Solve the Differential Equation `x^2y'' -xy'-8y=0`?

Answer 1

`y(x) = c_1/x^2+c_2x^4`

Explanation:

`x^2y''-xy'-8y=0`

This is a Cauchy-Euler differential equation of second order, so the resolution method is to substitute as possible solution:

`y(x) = x^n`

and its derivatives:

`y'(x) = nx^(n-1)`

`y''(x) = n(n-1)x^(n-2)`

Substituting in the original equation we have:

`x^2((n(n-1)x^(n-2))-nx x^(n-1)-8x^n =0`

`(n(n-1)x^n-nx^n-8x^n =0`

`x^n(n^2-n-n-8) =0`

`x^n(n^2-2n-8) =0`

So for `x!=0` we must have:

`n^2-2n-8 =0`

`n= (1+-sqrt(1+8))`

`n_1=-2`
`n_2 = 4`

The general solution is then:

`y(x) = c_1/x^2+c_2x^4`

Answer 2

`y = A/x^2+Bx^4`

Explanation:

We have:

`x^2y'' -xy'-8y=0` ..... [A]

This is a Euler-Cauchy Equation which is typically solved via a change of variable. Consider the substitution:

`x = e^t => xe^(-t)=1`

Then we have,

`dy/dx = e^(-t)dy/dt`, and, `(d^2y)/(dx^2)=((d^2y)/(dt^2)-dy/dt)e^(-2t)`

Substituting into the initial DE [A] we get:

`x^2((d^2y)/(dt^2)-dy/dt)e^(-2t) -xe^(-t)dy/dt-8y=0`

`:. ((d^2y)/(dt^2)-dy/dt) -dy/dt-8y=0`

`:. (d^2y)/(dt^2)-2dy/dt-8=0` ..... [B]

This is now a second order linear homogeneous Differentiation Equation.
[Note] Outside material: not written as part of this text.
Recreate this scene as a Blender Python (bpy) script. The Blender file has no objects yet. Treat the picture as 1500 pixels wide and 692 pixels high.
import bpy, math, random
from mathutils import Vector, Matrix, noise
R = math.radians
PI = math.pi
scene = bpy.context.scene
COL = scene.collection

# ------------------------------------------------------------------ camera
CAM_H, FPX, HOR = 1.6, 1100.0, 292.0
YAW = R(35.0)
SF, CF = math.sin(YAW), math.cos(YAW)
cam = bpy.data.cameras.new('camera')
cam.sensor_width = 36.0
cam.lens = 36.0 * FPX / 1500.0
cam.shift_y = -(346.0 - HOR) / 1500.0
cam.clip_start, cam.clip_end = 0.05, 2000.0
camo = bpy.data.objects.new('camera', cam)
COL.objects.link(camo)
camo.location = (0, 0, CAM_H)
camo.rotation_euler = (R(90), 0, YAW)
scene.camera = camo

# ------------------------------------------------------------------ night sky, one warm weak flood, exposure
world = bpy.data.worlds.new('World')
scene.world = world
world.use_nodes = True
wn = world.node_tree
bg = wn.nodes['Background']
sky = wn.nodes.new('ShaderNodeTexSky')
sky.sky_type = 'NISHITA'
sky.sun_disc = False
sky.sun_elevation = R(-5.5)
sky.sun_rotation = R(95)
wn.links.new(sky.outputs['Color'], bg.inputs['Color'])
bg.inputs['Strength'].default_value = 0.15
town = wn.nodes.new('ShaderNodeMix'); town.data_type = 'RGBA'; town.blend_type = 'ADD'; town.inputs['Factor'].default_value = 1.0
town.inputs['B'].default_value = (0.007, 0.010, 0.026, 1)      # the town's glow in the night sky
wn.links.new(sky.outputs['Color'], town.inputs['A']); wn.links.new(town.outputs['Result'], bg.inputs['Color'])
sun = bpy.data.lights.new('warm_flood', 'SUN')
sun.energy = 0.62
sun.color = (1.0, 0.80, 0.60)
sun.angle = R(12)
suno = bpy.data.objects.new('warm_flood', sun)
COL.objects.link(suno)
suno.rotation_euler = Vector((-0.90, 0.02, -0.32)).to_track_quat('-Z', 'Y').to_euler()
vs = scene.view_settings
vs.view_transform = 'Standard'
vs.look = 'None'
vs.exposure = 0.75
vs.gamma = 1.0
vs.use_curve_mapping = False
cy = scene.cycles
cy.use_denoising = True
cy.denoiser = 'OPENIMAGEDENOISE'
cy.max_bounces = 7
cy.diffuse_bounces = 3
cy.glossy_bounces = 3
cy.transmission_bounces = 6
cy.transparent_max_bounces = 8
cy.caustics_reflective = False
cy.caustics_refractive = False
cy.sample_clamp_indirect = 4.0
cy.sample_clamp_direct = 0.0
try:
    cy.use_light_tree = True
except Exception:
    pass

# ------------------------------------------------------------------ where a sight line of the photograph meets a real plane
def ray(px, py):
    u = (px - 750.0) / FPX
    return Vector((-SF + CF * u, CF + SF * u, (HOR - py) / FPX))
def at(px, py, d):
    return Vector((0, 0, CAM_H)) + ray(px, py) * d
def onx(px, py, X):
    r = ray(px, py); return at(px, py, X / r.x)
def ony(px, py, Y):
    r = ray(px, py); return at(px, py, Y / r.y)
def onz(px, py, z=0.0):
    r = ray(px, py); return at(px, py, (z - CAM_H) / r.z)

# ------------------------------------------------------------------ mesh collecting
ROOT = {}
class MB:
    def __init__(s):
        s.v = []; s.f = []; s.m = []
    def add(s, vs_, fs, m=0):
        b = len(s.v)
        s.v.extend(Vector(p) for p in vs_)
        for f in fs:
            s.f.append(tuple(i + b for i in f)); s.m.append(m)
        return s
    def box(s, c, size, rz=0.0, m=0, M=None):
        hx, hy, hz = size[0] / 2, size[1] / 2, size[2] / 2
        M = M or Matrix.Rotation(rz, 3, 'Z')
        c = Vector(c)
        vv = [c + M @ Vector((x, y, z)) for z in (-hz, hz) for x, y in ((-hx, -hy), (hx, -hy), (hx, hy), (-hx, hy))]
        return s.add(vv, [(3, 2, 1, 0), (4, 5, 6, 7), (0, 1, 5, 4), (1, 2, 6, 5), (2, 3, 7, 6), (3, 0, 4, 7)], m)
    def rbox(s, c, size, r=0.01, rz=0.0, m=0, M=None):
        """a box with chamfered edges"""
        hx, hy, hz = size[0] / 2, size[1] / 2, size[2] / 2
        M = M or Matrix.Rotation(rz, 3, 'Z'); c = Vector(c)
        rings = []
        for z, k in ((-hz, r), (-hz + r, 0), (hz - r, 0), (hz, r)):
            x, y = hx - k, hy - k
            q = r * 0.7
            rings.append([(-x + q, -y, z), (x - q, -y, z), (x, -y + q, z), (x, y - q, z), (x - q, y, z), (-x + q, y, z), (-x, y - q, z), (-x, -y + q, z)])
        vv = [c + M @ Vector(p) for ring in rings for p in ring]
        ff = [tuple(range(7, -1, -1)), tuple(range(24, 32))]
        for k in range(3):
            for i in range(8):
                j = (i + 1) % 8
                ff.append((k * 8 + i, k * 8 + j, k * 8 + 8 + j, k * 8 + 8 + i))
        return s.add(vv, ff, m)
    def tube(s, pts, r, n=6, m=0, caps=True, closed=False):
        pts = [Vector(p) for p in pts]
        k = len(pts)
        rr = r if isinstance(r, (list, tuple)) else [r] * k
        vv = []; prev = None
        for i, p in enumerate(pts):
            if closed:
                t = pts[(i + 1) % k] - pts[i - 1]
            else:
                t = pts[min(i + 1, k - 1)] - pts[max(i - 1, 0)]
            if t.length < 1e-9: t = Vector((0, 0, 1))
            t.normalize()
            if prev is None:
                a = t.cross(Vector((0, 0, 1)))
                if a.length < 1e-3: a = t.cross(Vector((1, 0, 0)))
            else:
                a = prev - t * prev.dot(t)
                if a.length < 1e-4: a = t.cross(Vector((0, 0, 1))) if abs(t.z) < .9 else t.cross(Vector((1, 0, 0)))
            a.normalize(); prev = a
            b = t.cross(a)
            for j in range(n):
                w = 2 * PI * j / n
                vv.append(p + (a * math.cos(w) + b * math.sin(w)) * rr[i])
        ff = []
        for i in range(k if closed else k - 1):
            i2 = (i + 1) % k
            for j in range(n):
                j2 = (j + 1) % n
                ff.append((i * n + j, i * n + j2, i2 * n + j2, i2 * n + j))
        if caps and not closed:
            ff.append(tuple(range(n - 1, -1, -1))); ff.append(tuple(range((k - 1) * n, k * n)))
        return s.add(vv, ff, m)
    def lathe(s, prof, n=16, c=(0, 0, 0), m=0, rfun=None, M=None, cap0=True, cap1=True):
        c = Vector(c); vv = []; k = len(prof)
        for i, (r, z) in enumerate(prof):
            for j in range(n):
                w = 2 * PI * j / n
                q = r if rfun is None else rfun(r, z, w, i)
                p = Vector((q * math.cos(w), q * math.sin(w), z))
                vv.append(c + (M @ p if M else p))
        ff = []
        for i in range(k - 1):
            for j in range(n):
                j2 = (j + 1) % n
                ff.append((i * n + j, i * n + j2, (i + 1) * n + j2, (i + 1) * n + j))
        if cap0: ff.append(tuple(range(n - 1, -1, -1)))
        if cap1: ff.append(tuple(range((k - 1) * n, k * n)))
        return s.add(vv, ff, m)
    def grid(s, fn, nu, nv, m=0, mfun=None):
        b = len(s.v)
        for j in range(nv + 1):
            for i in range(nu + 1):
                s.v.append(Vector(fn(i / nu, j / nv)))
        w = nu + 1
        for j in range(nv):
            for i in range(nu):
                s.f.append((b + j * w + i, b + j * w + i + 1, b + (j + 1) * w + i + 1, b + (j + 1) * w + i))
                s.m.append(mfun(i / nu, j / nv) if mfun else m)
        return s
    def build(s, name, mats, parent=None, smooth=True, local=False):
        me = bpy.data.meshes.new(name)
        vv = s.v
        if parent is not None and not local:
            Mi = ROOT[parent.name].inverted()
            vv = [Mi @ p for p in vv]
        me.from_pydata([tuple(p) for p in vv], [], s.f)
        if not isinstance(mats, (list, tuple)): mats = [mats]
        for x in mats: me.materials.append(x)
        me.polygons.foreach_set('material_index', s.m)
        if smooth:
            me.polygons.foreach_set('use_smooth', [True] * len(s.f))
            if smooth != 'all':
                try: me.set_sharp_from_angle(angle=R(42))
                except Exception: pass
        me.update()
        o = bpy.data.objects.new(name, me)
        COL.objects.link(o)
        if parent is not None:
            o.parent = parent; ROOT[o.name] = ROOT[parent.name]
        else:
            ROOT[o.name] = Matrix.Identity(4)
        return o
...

The standard approach is to look at the Auxiliary Equation, which is the quadratic equation with the coefficients of the derivatives, i.e.

`m^2-2m-8 = 0`

We can solve this quadratic equation, and we get two real and distint roots:

`m=-2,4`

Thus the Homogeneous equation [B] has the solution:

`y=Ae^(-2t)+Be^(4t)`

Now we initially used a change of variable:

`x = e^t => t=lnx`

So restoring this change of variable we get:

`y = Ae^(-2lnx)+Be^(4lnx)`

`:. y = Ae^(lnx^(-2))+Be^(lnx^4)`
`:. y = Ax^(-2)+Bx^4`
`:. y = A/x^2+Bx^4`

Which is the General Solution.